Bolivya : Evo Morales ve oligarşi arasında bilek güreşi

Perşembe 16 Ekim 2008

Bolivya’da aylardan beri durum gergin. Oligarşi ve ülkenin gerici saydığı her şey, bazen ordu da, Evo Morales’in merkezi hükümetine karşı açık bir mücadele sürdürüyor. Ancak Bolivya cumhurbaşkanı, sadece kendisini baştan beri destekleyen Venezüella Cumhurbaşkanı Chavez’in değil, Brezilya, Şili, Kolombiya gibi komşu devletlerin de desteğini aldı.

Sağın bölücü karışıklıklar yarattığı beş bölgeden biri olan Pando’da, 13 Eylül’de sıkıyönetim ilan edildi. Yerel valinin sorumluluğundaki aşırı sağ milislerle silahlı çatışmalarda 30 kişi öldü. Bu ana kadar ordu Başkan Morales’e sadık görüyor.

Çatışma, ülkenin doğusunda, valilerinin özerklik istediği, hatta bölünme tehdidini kullandığı beş bölgenin hepsinde, küçük birçok saldırı ve çatışmanın ardından yaşandı. Özerklik hareketinin ortaya atıldığı Santa Cruz kentinin çevresinde, yoksul mahallelerin halkı, zengin sanayicilerin ve büyük toprak sahiplerinin bölücü girişimlerine güçlü bir biçimde direniyor.

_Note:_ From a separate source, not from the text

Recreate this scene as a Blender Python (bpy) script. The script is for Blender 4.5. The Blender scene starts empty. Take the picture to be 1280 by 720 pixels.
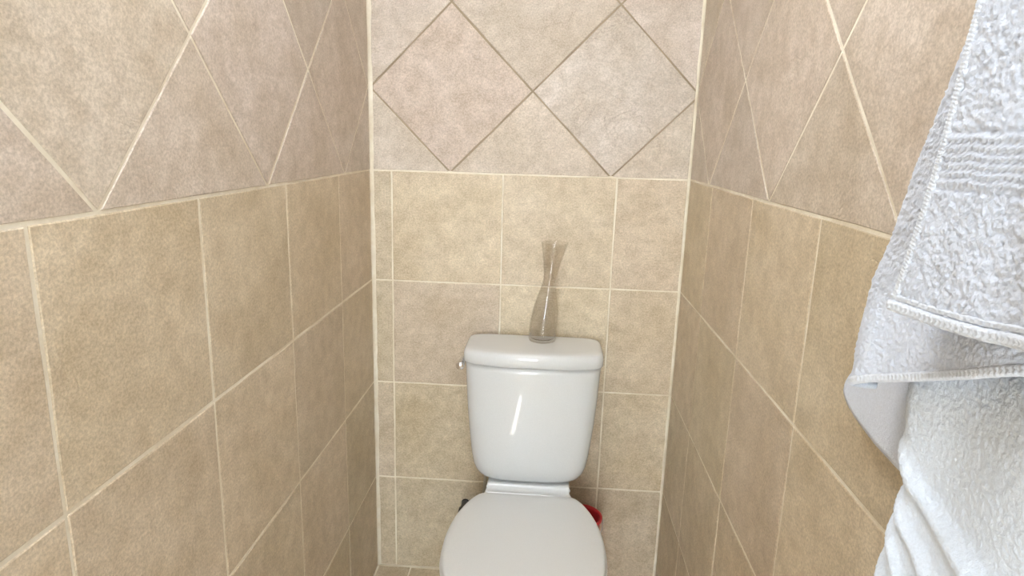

ABD’nin muhalifleri açıkça desteklemesinden bezmiş olan Cumhurbaşkanı Morales, Kosova ve Bosna’nın ayrılmasındaki maddi ve politik desteğiyle tanınan büyükelçiyi geri çevirdi. Venezüella Cumhurbaşkanı Chavez de, hükümetin görevden alınması veya Morales’in yaşamını tehdit eden bir suikast söz konusu olması halinde direk müdahale edeceğini açıklayarak, aynı şeyi yaptı. Morales, Cochabamba’da biraraya gelen binlerce taraftarının önünde, «değişiklikleri savunmak için», «eğer yenemezsek, vatan ve Bolivya halkı için ölmemiz gerekir» diyerek, Bolivya halkını harekete geçmeye çağırdı.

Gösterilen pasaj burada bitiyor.